On Friday evening I went to see the new Steven Spielberg movie, Munich. This movie is a story of a Mossad agent who was contracted to assassinate the Palestinian leaders who were part of Black September.

WARNING: Small Spoiler - if you will be seeing the movie, wait to read this until you have watched the movie.

One particular series of scenes in the movie drove home the idea of narrative in a powerful way. It began with one of the Palestinians who was going to be the target of an assassination. The man had recently translated the book 1001 Arabian Nights into Italian. He is giving a short talk about the book and his work on the book.

He says asks, "Why would I want to do this work of translating such a book?" After a few self-deprecating remarks about the enormous sums of money to be found in such work he says that the purpose and fulfillment in this work stems from the power of the narrative. He finds the narrative to be something that can propels us to live by a given story.

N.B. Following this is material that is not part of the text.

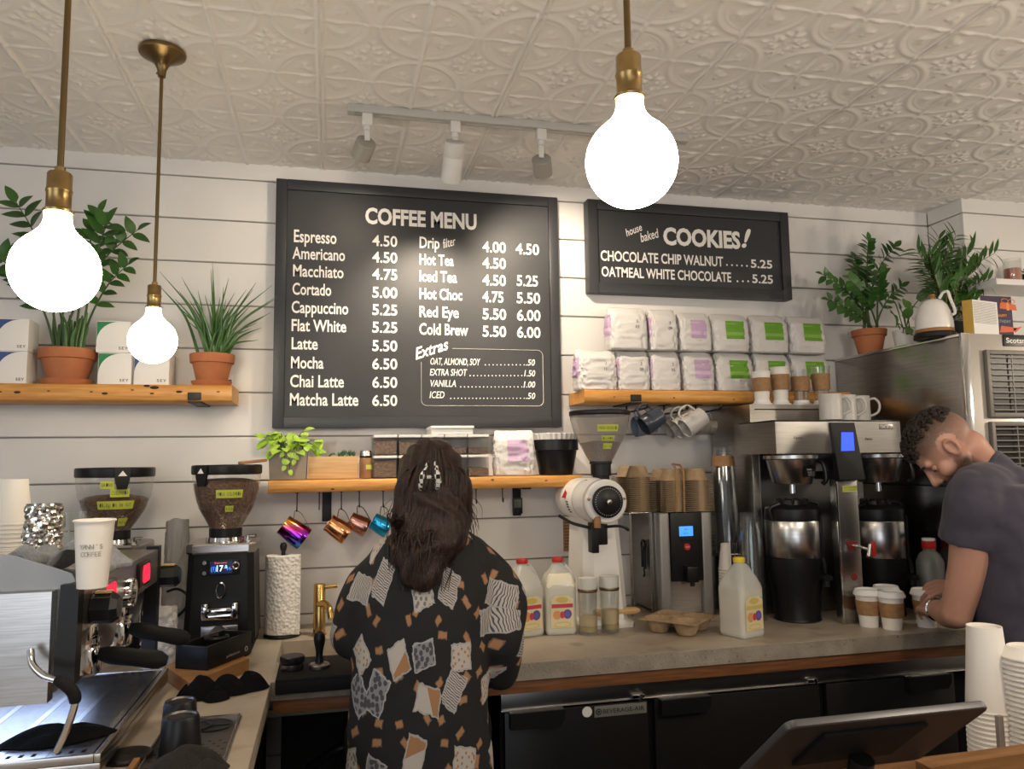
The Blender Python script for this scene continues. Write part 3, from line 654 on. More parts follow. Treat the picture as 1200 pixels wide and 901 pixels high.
mb = MB(); mb.span((-w+th, -.045+th, th), (w-th, .045-th, h-.008)); mb.build('soil', 'soil', t)
mb = MB(); rnd = random.Random(8)
for k in range(5):
    x = .02+k*.013; 
    for j in range(9):
        a_ = j*2.4; leaf(mb, (x, rnd.uniform(-.02, .01), h-.008), (math.cos(a_)*.5, math.sin(a_)*.5, 1), (-math.cos(a_), -math.sin(a_), .5), rnd.uniform(.02, .036), .008, -.1, .5, 4)
mb.tube(bez([(-.02, 0, h-.01), (-.008, -.01, h+.010), (.006, -.012, h+.012)], 4), .004, 6)
mb.build('succulents', mat('grey_green_succulent', (.10, .19, .10), .5), t, ang=80)
c = aty(428.5, 561, 2.85)
t = T('spice_shaker', 'glass spice shaker with metal cap and yellow label beside the bean bins', 'shaker', (c.x, 2.85, LS))
mb = MB(); mb.lathe([(.001, 0), (.021, 0), (.022, .003), (.0225, .066), (.021, .074)], seg=28); mb.build('jar', mat('brown_spice_in_jar', (.26, .12, .05), .25, col2=(.34, .17, .075), scale=30), t)
mb = MB(); mb.lathe([(.0215, .074), (.0222, .075), (.0222, .080)], seg=28); mb.build('collar', 'black', t)
mb = MB(); mb.lathe([(.0215, .080), (.020, .098), (.018, .100), (.001, .100)], seg=28); mb.build('cap', 'steel', t)
mb = MB(); mb.lathe([(.0229, .032), (.0229, .048)], seg=10, a0=-PI/2, a1=-PI/2+1.3); mb.build('label', 'tape', t)
# bean bins: two rows of five
bx = [(437.5, 465.5), (467, 493.5), (494.5, 520.5), (521.5, 547.5), (548.5, 573.5)]
fills = [[.85, .9, .6, .33, .42], [.8, .72, .55, .38, .34]]
names = ['first from the left', 'second from the left', 'third, mostly behind the hair,', 'fourth from the left', 'last on the right']
YB = 2.83; z = LS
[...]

In the very next scene the man is assasinated and the assasins are discussing whether they should celebrate or rejoice. They go back to the exodus narrative where God delivers them from their enemies and kills the Egyptian army in the Red Sea.

This comparison is moving and you can see how the narritive in the exodus has propelled these men to action and now to celebration or rejoicing, whichever you like. As postmoderns will remind us stories are powerful. We hear stories and are in search of stories that we can enter. That is the power of God's story of the Exodus and now the New Exodus in Jesus.

We can enter God's story and live our story in His story. He has delivered us from our enemies and into the Promised Land in and through Jesus.